Banks better get moving on extending mobile apps to tablets

If banks want to stay competitive, they may want to focus less on checking fee gimmicks and more on developing apps for mobile banking.

It seems like every 12 seconds there's some kind of bank commercial touting the reasons you should choose it for your banking needs. And while I should choose a financial institution by virtue of its low interest rates, low checking fees, or debit reward points, do you know what my main criteria is? A snazzy tote bag. No, just kidding. Actually, my main criterion is convenience.

That's right: It's as simple as which bank is closest to my house so that I can hit the ATM without paying out-of-network fees. Which bank offers online banking (specifically online bill pay)?

And I'm not alone. A recent study found that 63 percent of U.S. adults who have a bank account indicate that they stay with their current bank because of convenience.

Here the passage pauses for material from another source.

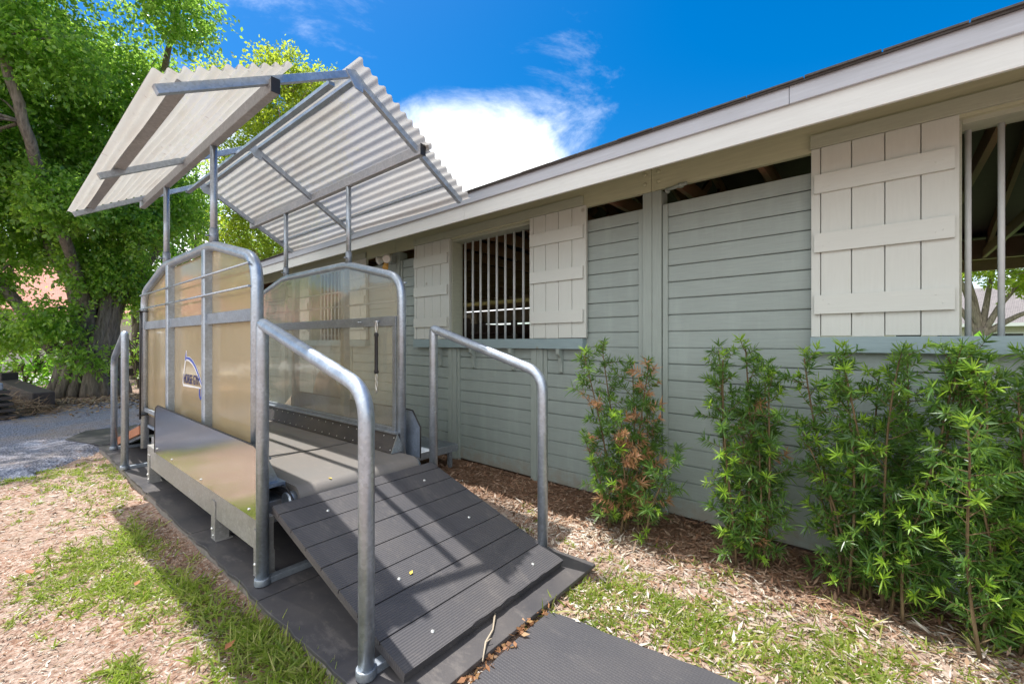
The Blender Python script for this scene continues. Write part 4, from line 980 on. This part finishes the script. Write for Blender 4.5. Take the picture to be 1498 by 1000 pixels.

Now my convenience criteria includes which bank offers a mobile web browser because what's more convenient than checking your account balance on your smartphone?

A survey by Harris Interactive on behalf of Yodlee (polling 2,219 adults ages 18 and older) indicates that 49 percent of smartphone owners access their banking information on their smartphones. Thirty-six percent access the information on their tablets.

"Banks have focused on smartphone apps, but stretching the same app to work on a tablet seems to have backfired," says Yodlee Interactive General Manager Joseph Polverari.

What does this mean for banks? It means that optimizing banking on tablets represents a major opportunity to give customers a better and richer experience. If banks need more incentive for "going mobile," consider that of the group surveyed, those with a household income of $75,000 or more are twice as likely to use mobile technologies to deposit their checks.